An Interview with Darcy James Argue

Professor Heebie McJeebie interviews Darcy James Argue, who with Secret Society, will be performing at the 2nd annual 3QD ball. (Via Lindsay Beyerstein.)

The young composer Darcy James Argue conducts Secret Society, an ensemble of urban hippies who perform his original compositions at various underground locations. On August 26 and 27, Secret Society will perform in various outer-boroughs of New York City. I recently spoke with young person Darcy via my MIDI dictaphone.

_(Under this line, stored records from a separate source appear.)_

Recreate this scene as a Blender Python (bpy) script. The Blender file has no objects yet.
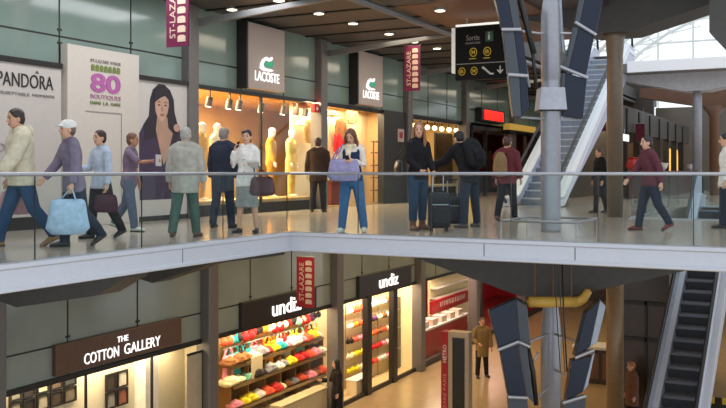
import bpy, bmesh, math, random
from mathutils import Vector, Matrix
random.seed(7)
SC = bpy.context.scene
COL = SC.collection
PI = math.pi
V3 = Vector
FPX, CX, HY, EYE = 890.0, 363.0, 172.0, 1.0
TH = math.atan2(460, 890); SN, CS = math.sin(TH), math.cos(TH)

# ---------------------------------------------------------------- measuring helpers
def W(u, v, z=0.0):            # u runs away along the shopfronts, v runs from the viewer's rail towards them
    return Vector((-v, u, z))
def ground(px, py, z=0.0):     # spot on a level at height z
    Yc = (EYE - z) * FPX / (py - HY); xc = (px - CX) / FPX * Yc
    return Vector((xc * CS - SN * Yc, xc * SN + CS * Yc, z))
def UF(px, v):                 # position along a shopfront plane
    t = (px - CX) / FPX
    return v * (CS + t * SN) / (SN - t * CS)
def ceil_pt(px, py, z):
    return ground(px, py, z)

# ---------------------------------------------------------------- materials
def lin(h):
    h = h.lstrip('#'); c = [int(h[i:i + 2], 16) / 255 for i in (0, 2, 4)]
    return tuple(x / 12.92 if x <= .04045 else ((x + .055) / 1.055) ** 2.4 for x in c) + (1,)
MATS = {}
def mat(name, hexc, rough=.5, metal=0., var=.08, scale=9., bump=0., emit=0., spec=.5, coat=0.):
    if name in MATS: return MATS[name]
    m = bpy.data.materials.new(name); m.use_nodes = True
    nt = m.node_tree; b = nt.nodes['Principled BSDF']; c = lin(hexc)
    tc = nt.nodes.new('ShaderNodeTexCoord')
    no = nt.nodes.new('ShaderNodeTexNoise'); no.inputs['Scale'].default_value = scale; no.inputs['Detail'].default_value = 3
    nt.links.new(tc.outputs['Object'], no.inputs['Vector'])
    ra = nt.nodes.new('ShaderNodeValToRGB')
    ra.color_ramp.elements[0].position = .3; ra.color_ramp.elements[1].position = .7
    ra.color_ramp.elements[0].color = tuple(x * (1 - var) for x in c[:3]) + (1,)
    ra.color_ramp.elements[1].color = tuple(min(1, x * (1 + var)) for x in c[:3]) + (1,)
    nt.links.new(no.outputs['Fac'], ra.inputs['Fac']); nt.links.new(ra.outputs['Color'], b.inputs['Base Color'])
    b.inputs['Roughness'].default_value = rough; b.inputs['Metallic'].default_value = metal
    b.inputs['Specular IOR Level'].default_value = spec
    if coat: b.inputs['Coat Weight'].default_value = coat
    if bump:
        bp = nt.nodes.new('ShaderNodeBump'); bp.inputs['Strength'].default_value = bump; bp.inputs['Distance'].default_value = .02
        nt.links.new(no.outputs['Fac'], bp.inputs['Height']); nt.links.new(bp.outputs['Normal'], b.inputs['Normal'])
    if emit:
        b.inputs['Emission Color'].default_value = c; b.inputs['Emission Strength'].default_value = emit
    MATS[name] = m; return m
def glass(name, tint, refl=.06, rough=.02, edge=.5):
    if name in MATS: return MATS[name]
    m = bpy.data.materials.new(name); m.use_nodes = True; nt = m.node_tree
    for n in list(nt.nodes): nt.nodes.remove(n)
    o = nt.nodes.new('ShaderNodeOutputMaterial'); tr = nt.nodes.new('ShaderNodeBsdfTransparent'); tr.inputs['Color'].default_value = tint
    gl = nt.nodes.new('ShaderNodeBsdfGlossy'); gl.inputs['Roughness'].default_value = rough
    lw = nt.nodes.new('ShaderNodeLayerWeight'); lw.inputs['Blend'].default_value = .5
    pw = nt.nodes.new('ShaderNodeMath'); pw.operation = 'POWER'; pw.inputs[1].default_value = 4; nt.links.new(lw.outputs['Facing'], pw.inputs[0])
    ma = nt.nodes.new('ShaderNodeMath'); ma.operation = 'MULTIPLY_ADD'; ma.inputs[1].default_value = edge; ma.inputs[2].default_value = refl
    nt.links.new(pw.outputs[0], ma.inputs[0])
    mx = nt.nodes.new('ShaderNodeMixShader')
    nt.links.new(ma.outputs[0], mx.inputs['Fac']); nt.links.new(tr.outputs[0], mx.inputs[1]); nt.links.new(gl.outputs[0], mx.inputs[2])
    nt.links.new(mx.outputs[0], o.inputs['Surface']); MATS[name] = m; return m
def tiles(name, hexc, grout, w, h, rough=.25, var=.06, spec=.5):
    if name in MATS: return MATS[name]
    m = mat(name, hexc, rough, var=var, scale=1.3, spec=spec); nt = m.node_tree; b = nt.nodes['Principled BSDF']
    tc = [n for n in nt.nodes if n.type == 'TEX_COORD'][0]; ra = [n for n in nt.nodes if n.type == 'VALTORGB'][0]
    br = nt.nodes.new('ShaderNodeTexBrick'); br.offset = 0; br.inputs['Scale'].default_value = 1
    br.inputs['Brick Width'].default_value = w; br.inputs['Row Height'].default_value = h; br.inputs['Mortar Size'].default_value = .006
    br.inputs['Mortar'].default_value = lin(grout)
    nt.links.new(tc.outputs['Object'], br.inputs['Vector']); nt.links.new(ra.outputs['Color'], br.inputs['Color1']); nt.links.new(ra.outputs['Color'], br.inputs['Color2'])
    nt.links.new(br.outputs['Color'], b.inputs['Base Color']); return m

# ---------------------------------------------------------------- mesh builder
class MB:
    def __init__(s): s.v = []; s.f = []; s.mi = []; s.m = 0
    def add(s, vs, fs):
        n = len(s.v); s.v += [Vector(p) for p in vs]
        for f in fs: s.f.append([i + n for i in f]); s.mi.append(s.m)
        return s
    def box(s, x0, x1, y0, y1, z0, z1):
        x0, x1 = min(x0, x1), max(x0, x1); y0, y1 = min(y0, y1), max(y0, y1); z0, z1 = min(z0, z1), max(z0, z1)
        return s.add([(x0, y0, z0), (x1, y0, z0), (x1, y1, z0), (x0, y1, z0), (x0, y0, z1), (x1, y0, z1), (x1, y1, z1), (x0, y1, z1)],
                     [(0, 3, 2, 1), (4, 5, 6, 7), (0, 1, 5, 4), (1, 2, 6, 5), (2, 3, 7, 6), (3, 0, 4, 7)])
    def uv(s, u0, u1, v0, v1, z0, z1):
        return s.box(-v0, -v1, u0, u1, z0, z1)
    def obox(s, M, sx, sy, sz):      # box centred on matrix M
        h = [(-1, -1, -1), (1, -1, -1), (1, 1, -1), (-1, 1, -1), (-1, -1, 1), (1, -1, 1), (1, 1, 1), (-1, 1, 1)]
        return s.add([M @ Vector((a * sx / 2, b * sy / 2, c * sz / 2)) for a, b, c in h],
                     [(0, 3, 2, 1), (4, 5, 6, 7), (0, 1, 5, 4), (1, 2, 6, 5), (2, 3, 7, 6), (3, 0, 4, 7)])
    def hexa(s, q0, q1):             # two matching quads joined into a solid
        return s.add(list(q0) + list(q1), [(3, 2, 1, 0), (4, 5, 6, 7), (0, 1, 5, 4), (1, 2, 6, 5), (2, 3, 7, 6), (3, 0, 4, 7)])
    def prism(s, poly, d):           # polygon (list of points) pushed along vector d
        n = len(poly); d = Vector(d); P = [Vector(p) for p in poly]
        fs = [list(range(n))[::-1], list(range(n, 2 * n))] + [(i, (i + 1) % n, (i + 1) % n + n, i + n) for i in range(n)]
        return s.add(P + [p + d for p in P], fs)
    def loft(s, pts, rad, ref=(1, 0, 0), n=14, dome=.5):
        pts = [Vector(p) for p in pts]; rad = [r if isinstance(r, (tuple, list)) else (r, r) for r in rad]; vs = []; fs = []
        ref = Vector(ref)
        for i, p in enumerate(pts):
            t = (pts[min(i + 1, len(pts) - 1)] - pts[max(i - 1, 0)]).normalized()
            a = ref - t * ref.dot(t)
            if a.length < 1e-3: a = Vector((0, 1, 0)) - t * t.y
            if a.length < 1e-3: a = Vector((0, 0, 1))
            a.normalize(); b = t.cross(a)
            for k in range(n):
                w = 2 * PI * k / n; vs.append(p + a * math.cos(w) * rad[i][0] + b * math.sin(w) * rad[i][1])
        for i in range(len(pts) - 1):
            for k in range(n):
                fs.append((i * n + k, i * n + (k + 1) % n, (i + 1) * n + (k + 1) % n, (i + 1) * n + k))
        t0 = (pts[0] - pts[1]).normalized() * min(rad[0]) * dome; t1 = (pts[-1] - pts[-2]).normalized() * min(rad[-1]) * dome
        vs += [pts[0] + t0, pts[-1] + t1]; c0 = len(vs) - 2; c1 = c0 + 1; o = (len(pts) - 1) * n
        for k in range(n): fs += [(c0, (k + 1) % n, k), (c1, o + k, o + (k + 1) % n)]
        return s.add(vs, fs)
    def tube(s, p0, p1, r, n=12): return s.loft([p0, p1], [r, r], ref=(.577, .3, .2), n=n, dome=0)
    def path(s, pts, r, n=8): return s.loft(pts, [r] * len(pts), ref=(.31, .57, .21), n=n, dome=0)
    def ell(s, c, rx, ry, rz, n=12, m=8, M=None):
        c = Vector(c); vs = []; fs = []
        for i in range(1, m):
            a = PI * i / m
            for k in range(n):
                w = 2 * PI * k / n; p = Vector((rx * math.sin(a) * math.cos(w), ry * math.sin(a) * math.sin(w), -rz * math.cos(a)))
                vs.append(c + (M @ p if M else p))
        for i in range(m - 2):
            for k in range(n): fs.append((i * n + k, i * n + (k + 1) % n, (i + 1) * n + (k + 1) % n, (i + 1) * n + k))
        e0 = Vector((0, 0, -rz)); vs += [c + (M @ e0 if M else e0), c - (M @ e0 if M else e0)]; c0 = len(vs) - 2
        for k in range(n): fs += [(c0, (k + 1) % n, k), (c0 + 1, (m - 2) * n + k, (m - 2) * n + (k + 1) % n)]
        return s.add(vs, fs)
    def mesh(s, off, name):
        me = bpy.data.meshes.new(name); me.from_pydata([tuple(p - off) for p in s.v], [], s.f); me.validate(); me.update(); return me
    def build(s, name, material, parent=None, local=False, smooth=False, bevel=0, kind=None, label=None, cat=None, group=None, voxel=0, sm=2):
        off = Vector((0, 0, 0)); loc = Vector((0, 0, 0))
        if parent is not None and not local:
            q = parent
            while q is not None: off += q.location; q = q.parent
        elif parent is None and not local:
            xs = [p.x for p in s.v]; ys = [p.y for p in s.v]
            off = loc = Vector(((min(xs) + max(xs)) / 2, (min(ys) + max(ys)) / 2, min(p.z for p in s.v)))
        o = bpy.data.objects.new(name, s.mesh(off, name)); o.location = loc; COL.objects.link(o)
        for q in (material if isinstance(material, (list, tuple)) else [material]): o.data.materials.append(q)
        if isinstance(material, (list, tuple)):
            for p, i in zip(o.data.polygons, s.mi): p.material_index = i
        if parent is not None: o.parent = parent
        if smooth or voxel:
            for p in o.data.polygons: p.use_smooth = True
        if voxel:
            r = o.modifiers.new('r', 'REMESH'); r.mode = 'VOXEL'; r.voxel_size = voxel; r.use_smooth_shade = True
            if sm: q = o.modifiers.new('s', 'SMOOTH'); q.factor = .5; q.iterations = sm
        elif bevel:
            q = o.modifiers.new('b', 'BEVEL'); q.width = bevel; q.segments = 2; q.limit_method = 'ANGLE'
        tag(o, label, cat, group, kind); return o
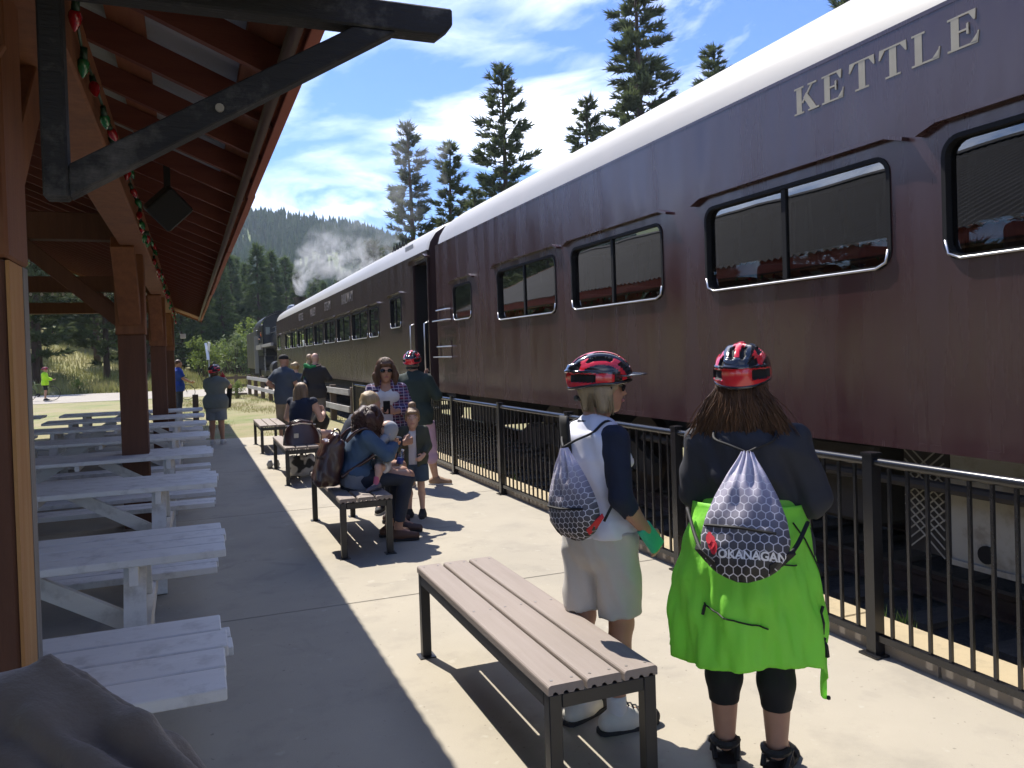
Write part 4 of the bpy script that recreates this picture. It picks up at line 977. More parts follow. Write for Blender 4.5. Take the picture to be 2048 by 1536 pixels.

Professor Heebie McJeebie: After listening to a few minutes of your music, I would categorize you as a “jazz composer,” yet you have studied with at least one composer of serious music, and you are very skilled at music notation. As someone who thinks carefully about writing things down, where do you draw the line between improvisation and composition?

Darcy James Argue: Some jazz musicians feel that improvisation is just composition in real-time. I don’t actually buy this. Open-ended improv is really its own thing, and it creates a very different set of expectations and reactions in the listener than a pre-structured piece does.

As for my own process, I find improvisation can be a great way to generate or mess with raw materials — to fill up the sketchbook with ideas, to assist with the pre-compositional work, and the like. But then I have to hunker down and figure out how to structure those ideas. It’s like what the faculty are always telling the kids at jazz camp: “play drunk, write sober.”